I absolutely support commercial drones and drone delivery, it just does not pencil out in certain use cases. It generally comes down to a few factors:
- Purchase and maintenance of a new system; the drone and the drone infrastructure, including operator training, is not an insignificant cost. Any delivery system with a payload capacity over 5lbs is going to be a big air vehicle with a significant logistics tail. Training is a large obstacle and expensive.
- Insurance. Think in terms of a VTOL delivery drone hitting a wire and knocking out power or causing structural damage. We can all extrapolate from there...and that is before any personal injury concerns, etc.
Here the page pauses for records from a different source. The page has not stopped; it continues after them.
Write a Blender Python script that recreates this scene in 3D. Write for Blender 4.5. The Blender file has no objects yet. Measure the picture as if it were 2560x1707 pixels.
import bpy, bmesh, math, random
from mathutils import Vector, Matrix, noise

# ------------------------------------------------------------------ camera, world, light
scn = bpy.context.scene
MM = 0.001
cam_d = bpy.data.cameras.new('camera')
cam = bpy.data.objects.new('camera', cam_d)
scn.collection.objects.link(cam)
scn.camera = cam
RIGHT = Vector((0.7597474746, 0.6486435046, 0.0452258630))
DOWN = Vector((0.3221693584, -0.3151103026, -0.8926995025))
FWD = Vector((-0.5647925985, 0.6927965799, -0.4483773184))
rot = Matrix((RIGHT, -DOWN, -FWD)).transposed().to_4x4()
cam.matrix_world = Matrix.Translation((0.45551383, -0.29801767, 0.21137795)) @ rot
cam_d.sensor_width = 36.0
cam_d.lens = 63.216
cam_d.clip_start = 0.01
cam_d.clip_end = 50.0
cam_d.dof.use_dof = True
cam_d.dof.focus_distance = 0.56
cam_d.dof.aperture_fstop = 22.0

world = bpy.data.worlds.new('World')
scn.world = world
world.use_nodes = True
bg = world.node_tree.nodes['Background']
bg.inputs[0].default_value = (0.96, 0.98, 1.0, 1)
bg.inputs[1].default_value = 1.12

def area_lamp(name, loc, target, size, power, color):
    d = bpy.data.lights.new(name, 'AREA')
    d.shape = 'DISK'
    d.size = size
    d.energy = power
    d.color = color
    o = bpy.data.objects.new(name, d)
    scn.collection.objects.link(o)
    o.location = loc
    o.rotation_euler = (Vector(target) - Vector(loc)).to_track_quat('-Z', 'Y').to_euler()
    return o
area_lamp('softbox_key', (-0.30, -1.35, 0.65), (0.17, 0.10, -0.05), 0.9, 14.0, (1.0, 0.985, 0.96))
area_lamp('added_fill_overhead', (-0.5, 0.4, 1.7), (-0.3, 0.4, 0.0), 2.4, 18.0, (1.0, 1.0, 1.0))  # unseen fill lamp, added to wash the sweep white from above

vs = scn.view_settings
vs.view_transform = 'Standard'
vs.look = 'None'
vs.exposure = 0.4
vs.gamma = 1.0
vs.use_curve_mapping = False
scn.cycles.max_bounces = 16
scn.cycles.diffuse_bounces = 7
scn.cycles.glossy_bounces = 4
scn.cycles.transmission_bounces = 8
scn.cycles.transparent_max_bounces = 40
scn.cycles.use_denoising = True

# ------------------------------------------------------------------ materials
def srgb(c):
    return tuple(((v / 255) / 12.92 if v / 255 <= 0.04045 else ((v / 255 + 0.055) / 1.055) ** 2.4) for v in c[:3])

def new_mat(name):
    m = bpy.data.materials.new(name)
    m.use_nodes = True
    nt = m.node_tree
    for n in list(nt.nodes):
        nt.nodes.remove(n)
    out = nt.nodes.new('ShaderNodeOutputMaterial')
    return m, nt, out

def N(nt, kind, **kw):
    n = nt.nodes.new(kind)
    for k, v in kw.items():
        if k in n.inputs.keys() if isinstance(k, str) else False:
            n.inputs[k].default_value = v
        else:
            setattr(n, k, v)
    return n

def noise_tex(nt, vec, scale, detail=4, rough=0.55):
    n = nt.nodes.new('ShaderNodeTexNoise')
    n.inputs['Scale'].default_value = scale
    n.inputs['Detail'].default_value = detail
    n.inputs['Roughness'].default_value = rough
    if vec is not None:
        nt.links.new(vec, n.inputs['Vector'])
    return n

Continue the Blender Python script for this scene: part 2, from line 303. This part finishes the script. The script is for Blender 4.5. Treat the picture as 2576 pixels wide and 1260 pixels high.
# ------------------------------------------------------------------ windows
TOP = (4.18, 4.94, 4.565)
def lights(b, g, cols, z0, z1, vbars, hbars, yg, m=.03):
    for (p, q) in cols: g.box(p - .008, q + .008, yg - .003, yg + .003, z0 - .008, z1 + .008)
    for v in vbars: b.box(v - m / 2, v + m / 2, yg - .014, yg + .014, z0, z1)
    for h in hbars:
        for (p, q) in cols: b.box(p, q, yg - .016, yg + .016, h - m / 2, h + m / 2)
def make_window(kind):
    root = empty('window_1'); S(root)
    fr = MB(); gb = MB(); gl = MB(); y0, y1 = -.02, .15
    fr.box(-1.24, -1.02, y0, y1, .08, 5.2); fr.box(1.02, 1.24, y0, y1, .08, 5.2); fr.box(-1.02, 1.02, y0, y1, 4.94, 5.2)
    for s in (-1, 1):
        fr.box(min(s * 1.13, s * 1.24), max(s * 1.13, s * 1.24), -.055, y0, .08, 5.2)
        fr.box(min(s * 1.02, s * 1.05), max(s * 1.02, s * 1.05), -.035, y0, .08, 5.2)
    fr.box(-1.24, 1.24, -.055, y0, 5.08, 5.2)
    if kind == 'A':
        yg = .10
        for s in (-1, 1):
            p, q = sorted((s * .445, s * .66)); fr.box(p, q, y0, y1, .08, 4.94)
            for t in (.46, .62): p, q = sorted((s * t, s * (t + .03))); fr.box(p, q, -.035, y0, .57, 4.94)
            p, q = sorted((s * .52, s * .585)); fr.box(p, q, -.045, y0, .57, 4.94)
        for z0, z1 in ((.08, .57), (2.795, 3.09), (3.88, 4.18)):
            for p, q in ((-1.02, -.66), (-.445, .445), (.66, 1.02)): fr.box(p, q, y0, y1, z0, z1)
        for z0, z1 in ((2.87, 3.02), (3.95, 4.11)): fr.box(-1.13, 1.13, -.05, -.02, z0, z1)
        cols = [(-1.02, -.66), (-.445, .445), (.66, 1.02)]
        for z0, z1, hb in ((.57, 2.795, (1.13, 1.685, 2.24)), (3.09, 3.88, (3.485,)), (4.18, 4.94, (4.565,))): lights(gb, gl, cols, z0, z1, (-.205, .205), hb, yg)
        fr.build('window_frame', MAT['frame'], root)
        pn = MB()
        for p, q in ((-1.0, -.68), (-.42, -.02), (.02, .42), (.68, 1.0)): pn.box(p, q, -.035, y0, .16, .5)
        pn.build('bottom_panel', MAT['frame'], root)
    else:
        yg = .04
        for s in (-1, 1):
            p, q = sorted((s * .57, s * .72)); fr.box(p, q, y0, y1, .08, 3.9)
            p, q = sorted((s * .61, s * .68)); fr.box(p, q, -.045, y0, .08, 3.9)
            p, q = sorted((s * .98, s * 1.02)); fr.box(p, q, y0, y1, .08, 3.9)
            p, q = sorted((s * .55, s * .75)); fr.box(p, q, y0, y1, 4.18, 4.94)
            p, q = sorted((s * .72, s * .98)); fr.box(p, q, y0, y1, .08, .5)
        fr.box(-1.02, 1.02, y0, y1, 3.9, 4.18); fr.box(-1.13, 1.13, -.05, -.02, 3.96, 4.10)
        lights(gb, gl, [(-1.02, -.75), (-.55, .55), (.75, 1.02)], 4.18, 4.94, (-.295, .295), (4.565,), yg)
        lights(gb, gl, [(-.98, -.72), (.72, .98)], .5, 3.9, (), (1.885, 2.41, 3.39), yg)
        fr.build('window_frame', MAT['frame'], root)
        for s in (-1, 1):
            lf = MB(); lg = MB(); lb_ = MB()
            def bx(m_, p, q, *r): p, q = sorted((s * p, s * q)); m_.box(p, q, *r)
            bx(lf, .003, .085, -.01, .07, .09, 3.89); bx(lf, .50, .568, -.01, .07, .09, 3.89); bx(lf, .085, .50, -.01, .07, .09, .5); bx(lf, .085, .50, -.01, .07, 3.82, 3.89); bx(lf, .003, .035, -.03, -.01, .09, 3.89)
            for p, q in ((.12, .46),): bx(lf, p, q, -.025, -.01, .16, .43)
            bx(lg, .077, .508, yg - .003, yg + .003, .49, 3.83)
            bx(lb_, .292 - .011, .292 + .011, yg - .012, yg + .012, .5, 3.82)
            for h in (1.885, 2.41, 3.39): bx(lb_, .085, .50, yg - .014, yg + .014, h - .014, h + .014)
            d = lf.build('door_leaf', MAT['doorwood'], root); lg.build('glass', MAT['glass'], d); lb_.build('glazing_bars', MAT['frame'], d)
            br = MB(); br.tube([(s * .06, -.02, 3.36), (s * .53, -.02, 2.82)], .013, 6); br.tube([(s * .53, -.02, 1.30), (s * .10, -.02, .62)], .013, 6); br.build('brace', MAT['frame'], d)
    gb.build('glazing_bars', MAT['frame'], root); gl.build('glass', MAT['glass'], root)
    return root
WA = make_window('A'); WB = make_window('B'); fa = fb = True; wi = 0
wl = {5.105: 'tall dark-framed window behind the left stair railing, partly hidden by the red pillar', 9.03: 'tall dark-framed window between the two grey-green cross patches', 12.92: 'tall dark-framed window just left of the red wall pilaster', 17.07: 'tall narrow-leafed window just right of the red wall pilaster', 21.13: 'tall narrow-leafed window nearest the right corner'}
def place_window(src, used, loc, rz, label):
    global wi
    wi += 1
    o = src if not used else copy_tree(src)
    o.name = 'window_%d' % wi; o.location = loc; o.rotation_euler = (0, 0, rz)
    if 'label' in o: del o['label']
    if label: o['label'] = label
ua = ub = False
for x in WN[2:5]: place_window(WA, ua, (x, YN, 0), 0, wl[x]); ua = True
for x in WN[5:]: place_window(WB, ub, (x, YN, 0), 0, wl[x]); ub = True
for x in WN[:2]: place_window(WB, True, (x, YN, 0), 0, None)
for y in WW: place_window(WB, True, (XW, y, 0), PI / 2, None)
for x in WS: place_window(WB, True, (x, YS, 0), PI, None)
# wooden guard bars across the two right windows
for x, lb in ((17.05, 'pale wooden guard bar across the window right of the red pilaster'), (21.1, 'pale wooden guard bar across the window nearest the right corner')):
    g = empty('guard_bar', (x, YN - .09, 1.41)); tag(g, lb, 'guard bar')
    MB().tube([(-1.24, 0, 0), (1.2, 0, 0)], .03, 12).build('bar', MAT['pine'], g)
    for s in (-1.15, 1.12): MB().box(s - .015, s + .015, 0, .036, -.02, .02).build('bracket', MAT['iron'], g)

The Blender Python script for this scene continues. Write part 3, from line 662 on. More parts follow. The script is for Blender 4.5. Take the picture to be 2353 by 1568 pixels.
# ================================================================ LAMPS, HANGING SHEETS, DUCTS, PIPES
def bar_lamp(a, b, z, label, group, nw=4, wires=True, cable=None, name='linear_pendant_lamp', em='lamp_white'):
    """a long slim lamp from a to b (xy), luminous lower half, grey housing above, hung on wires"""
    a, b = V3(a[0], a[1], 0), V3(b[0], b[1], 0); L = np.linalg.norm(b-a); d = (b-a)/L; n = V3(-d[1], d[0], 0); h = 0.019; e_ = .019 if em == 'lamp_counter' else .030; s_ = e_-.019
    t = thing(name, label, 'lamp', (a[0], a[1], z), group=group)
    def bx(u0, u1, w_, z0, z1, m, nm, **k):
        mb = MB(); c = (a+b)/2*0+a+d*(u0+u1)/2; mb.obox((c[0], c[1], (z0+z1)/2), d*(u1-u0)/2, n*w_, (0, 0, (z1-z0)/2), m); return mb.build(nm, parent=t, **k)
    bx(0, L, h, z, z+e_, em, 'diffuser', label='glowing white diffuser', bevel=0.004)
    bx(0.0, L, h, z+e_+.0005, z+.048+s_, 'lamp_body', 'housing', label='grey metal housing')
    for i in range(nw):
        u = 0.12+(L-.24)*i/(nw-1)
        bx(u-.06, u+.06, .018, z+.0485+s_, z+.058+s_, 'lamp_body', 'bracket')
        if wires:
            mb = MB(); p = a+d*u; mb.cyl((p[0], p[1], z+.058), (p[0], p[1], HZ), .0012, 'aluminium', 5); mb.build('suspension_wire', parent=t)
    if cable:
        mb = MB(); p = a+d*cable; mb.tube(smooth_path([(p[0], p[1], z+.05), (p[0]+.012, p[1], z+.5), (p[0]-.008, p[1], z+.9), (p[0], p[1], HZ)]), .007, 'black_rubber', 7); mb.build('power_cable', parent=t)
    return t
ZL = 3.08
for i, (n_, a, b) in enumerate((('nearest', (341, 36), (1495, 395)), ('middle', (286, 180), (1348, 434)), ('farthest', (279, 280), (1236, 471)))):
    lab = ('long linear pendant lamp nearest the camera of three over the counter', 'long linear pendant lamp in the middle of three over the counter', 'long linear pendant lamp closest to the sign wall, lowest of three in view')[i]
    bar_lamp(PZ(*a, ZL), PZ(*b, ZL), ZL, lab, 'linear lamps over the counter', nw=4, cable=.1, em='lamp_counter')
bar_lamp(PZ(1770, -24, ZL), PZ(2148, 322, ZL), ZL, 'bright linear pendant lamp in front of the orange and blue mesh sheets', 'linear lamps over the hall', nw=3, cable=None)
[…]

The legal pot holes facing the drone delivery companies will be difficult to patch over.
- Customer acceptance. There is a large segment that want nothing to do with drone delivery. So, in essence, without wide spread customer support the delivery company has to maintain two delivery methodologies, the old and the new. That has been a significant hurdle.
- Regulatory issues. Visual flight rules, beyond line of sight flight, airspace concerns, hazardous material (batteries)...the list goes on and often for the exact right reasons. Think General Aviation without regulations.
- Availability. When we would bid commercial drone jobs, we treated the job like a flight schedule in the Navy: Flight scheduled, flight flown, cancellation reasons (weather, a/v maintenance, sensor performance, etc.). We found that we flew, after adjusting for our learning curve, around 70% of revenue flights scheduled. The key statistic here is that you still have to delivery the package on time as promised. So, again, the maintenance of the old capability (trucks and vans that, btw, can be rented in high use package delivery times) and the new, now sitting idle, is going to be a barrier.
The above is just the start. Aviation is hard, especially for small drones: We shrunk the aircraft we did not shrink the world. Sounds trite but it is real. Again, I support drone use as much as possible as we overcome some of the issues I listed.